Wed, Oct 15 2008, 15:28 GMT
by Kasper Kirkegaard, Stefan Mellin, John Hydeskov
Here are our latest thoughts on the G10 currency markets:
• Panic! The financial crisis unfolded beyond our wildest imagination over the past month. The VIX index, a measure of expected volatility in equity markets, rose to a record-high of 77; the US Ted spread, the difference between secured and unsecured lending, sky-rocketed to 4.6 percentage points and the credit default swap spreads widened substantially. Most financial institutions - some more than others - found it hard to get short-term funding and perceived counterparty risk rose considerably. Global financial markets were balancing on the brink of a systemic meltdown and had "ceased to function" as Britain's Prime Minister, Gordon Brown, put it. Clearly, something had to be done.
• Three out of three ain't bad. From economic theory (see for example Kindleberger: Manias, Panics and Crashes) we know that three things are typically observed in the final phase of a financial crisis (the discredit phase). Firstly, prices usually fall to clear the market. That has indeed happened: from 19 September to 10 October, global equities lost one-third of their value. Secondly, trading is usually cut off. Stock exchanges have been closed in Russia (-61% year-to-date), Indonesia (-44%) and Iceland (-89%). Finally, lenders of last resort step in and cut policy interest rates and ensure liquidity. Central banks in the US, UK, Euroland, Canada, Sweden and Switzerland announced a coordinated 50bp rate cut, see Coordinated rate cuts, and after a genuine dollar shortage and several additional liquidity injections, the Fed, ECB, BoE and SNB joined forces and provided unlimited dollar liquidity (full allotment) at fixed interest rates.
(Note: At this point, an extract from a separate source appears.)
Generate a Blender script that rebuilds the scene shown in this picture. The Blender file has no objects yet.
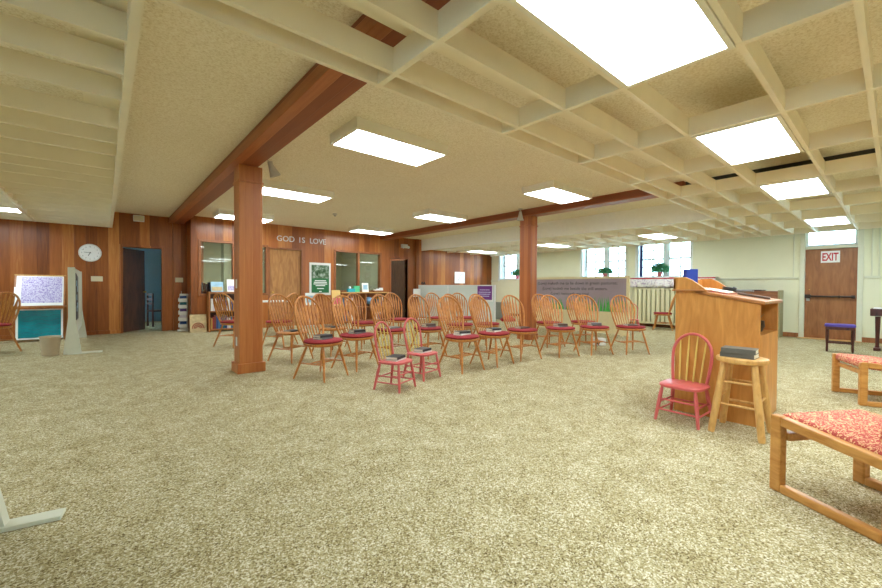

In our view, financial markets are still dizzy and trying to get a hold on things. We remain in the discredit phase, and we believe it remains premature to consider the financial crisis over, as no obvious indicators to this have been observed. Accordingly, our well-known theme of financial deleveraging remains central to our approach to currency markets.
• Rescue packages. Since the last edition of FX forecast update, governments across the world have discussed and agreed on rescue packages, all designed to curb the financial crisis (effect on the real economy. How should we think of the packages in relation to FX? Firstly, the packages will eventually unfreeze conditions in money markets. Spreads should therefore eventually narrow and market participants should expect fewer difficulties with getting transactions through. Secondly, it is still hard to compare the packages to get the relative picture right and draw strong conclusions on specific currency crosses. Thirdly, even though the rescue packages don't eliminate risk aversion completely, they reduce the systemic risk substantially. Safe-haven currencies that have appreciated due to a scale-down of risk-taking are accordingly put more at risk, ceteris paribus. There is however other factors benefitting these, see Why defensive currencies are still your friends.